De helpers gingen terug, Achille en zijn collega besloten te wachten. Ze verborgen zich in het struikgewas om de lieden op heterdaad te betrappen. Twee, drie uren gleden voorbij. De regen stopte. Het woud glansde in de middagzon. Een neushoornvogel vloog verschrikt op. En toen klonk het geluid van stemmen uit de jungle.  
Een groep mannen naderde het kamp. Achille kon de contouren van hun lichamen van de groene achtergrond onderscheiden. En hij zag tot zijn schrik dat ze zwaar bewapend waren; ze droegen kalashnikovs op de schouders.
Op een twintigtal meters afstand hielden de mannen plotseling halt. Misschien was het de afdruk van een laars in de modder dat hun aanwezigheid verried; of misschien voelde het instinct van de door de wol geverfde stropers aan dat er iets niet in de haak was. De lopen van de kalashnikovs wezen ineens richting het struikgewas waar Achille en zijn collega zaten. De hinderlaag was ontdekt.

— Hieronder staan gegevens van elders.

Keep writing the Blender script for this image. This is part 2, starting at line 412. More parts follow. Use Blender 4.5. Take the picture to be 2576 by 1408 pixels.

De twee ongewapende rangers kwamen tevoorschijn en werden direct getrakteerd op een kogelregen. Achille werd in de borst geraakt en viel voorover. Zijn collega probeerde hem weg te slepen, terug het struikgewas in, maar werd door een tweede salvo in de arm geraakt. Met zijn andere arm deed hij nog een dappere poging Achille in veiligheid te brengen. Tientallen meters worstelde hij met zijn lichaam half op zijn rug door de dichte begroeiing, maar de belagers begonnen hen in te sluiten. De collega moest Achille achterlaten en vluchtte halsoverkop de jungle uit.
Ondanks de hevig bloedende arm slaagde de ranger erin het dichtstbijzijnde dorp te bereiken en zijn verhaal te doen. Van daaruit werd het nieuws doorgeseind naar Yokadouma, de provinciehoofdstad. Er werd een team van de commando’s van de BIR (de special forces) ingeschakeld. Samen met enkele rangers arriveerden die bij het reservaat. Het was al gaan schemeren, maar ze besloten om de jungle in te trekken op zoek naar Achille en de stropers.
Van de stropers geen spoor meer. Van Achille wel. Om vijf uur in de morgen werd zijn lichaam gevonden. Geheel naakt en vastgebonden aan een boom. Volgens een lid van de BIR-brigade wees alles erop dat Achille was gemarteld alvorens ie was gelyncht.
Het Wereld Natuurfonds maakte het treurige nieuws bekend in een persbericht. En bracht meteen naar voren dat de rangers slecht uitgerust zijn om het gevecht aan te gaan met de georganiseerde misdaad. ,Het ministerie moet hun goede vuurwapens geven zodat ze kunnen reageren op aanvallen van stropers’, liet een woordvoerder weten.
Ik weet niet of dat wel de oplossing is. In de dichte jungle van het zuidoosten kunnen stropers achter elke boom staan. En het is goed mogelijk dat ze voortaan nog sneller zullen schieten om de wapens van de rangers te bemachtigen. Goede kans dat ze daarbij geen getuigen levend willen achterlaten.
Ondertussen gaat de handel in ivoor, vlees en huiden door. En blijft stropen in het niemandsland van Kameroen een bijzonder lucratieve business.